3月に大学を卒業する孫娘がやってきた。我が家の隣りの住居に残してある品物を見定めにきたのだ。カミさんが「ひとり暮らしするようになったら」と整理して置いたものだ。夥しいタオルセットや食器がいくつかの段ボールに分けて入れてある。そんな中に中身が記されていない箱があった。「なに、これ?」と言いながら箱を開いて、「えっ、ウソ!」と声を上げた。
箱の中は孫娘が友だちからもらった手紙がぎっしり詰まっている。「どうしよう?」と言うので、「いらないものなら処分しておくよ」と言うと、「ちょっと見てみる」と言い、手紙を読み始めた。手紙といっても郵送されたものではなく、流行りの折り方でしっかり折りたたんである小さな紙だ。小学校の時に友だちとやり取りしたものだが、覚えのない名前のものもあるらしい。
読みながら、「なに、これ、怖い」と声を上げる。「どうしたの?」と聞くと、「絶対人には見せないでねと書いてある」とか、「私はあなたが好きだけど、あなたが私のことが好きでないなら、ハッキリ言ってねって。怖くない?」と言う。孫娘はみんなから慕われるタイプだけど、自分から白黒つけることは苦手だ。「どうしてみんなと仲良くしてはいけないのかしら」と子どもの頃から不思議がっていた。
大学生の今も親しい友だちがいるが、そのうちのひとりがみんなとの卒業旅行に参加しなかった。その参加しなかった人が故郷の友だちとスキーに出かけ、それをツイッターに載せたところ、「やっぱり、私たちより故郷の友だちの方がいいのよね」とラインに書き込みが始まり、どんどんエスカレートして、「ウソつきの友だちはいらない」とか「平気な顔で友だちのふりをしないで」と、激しい口調で非難する書き込みが続いたと言う。

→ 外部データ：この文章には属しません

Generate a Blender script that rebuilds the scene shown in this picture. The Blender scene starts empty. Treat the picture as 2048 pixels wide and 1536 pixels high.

「そういうの、耐えられない」と孫娘は言う。昔なら陰口だったものが、今ではスマホだから表口になっている。直接会っていないから、平気で汚く罵る。そんなものは見なければいいと思うが、「自分のことだと思うと、悲しくて絶望的になるのよ。だから私はそういうのには参加しない。嫌われるかも知れないけど、悪口言うよりずっといい」と言う。うん、大人になったと感心する。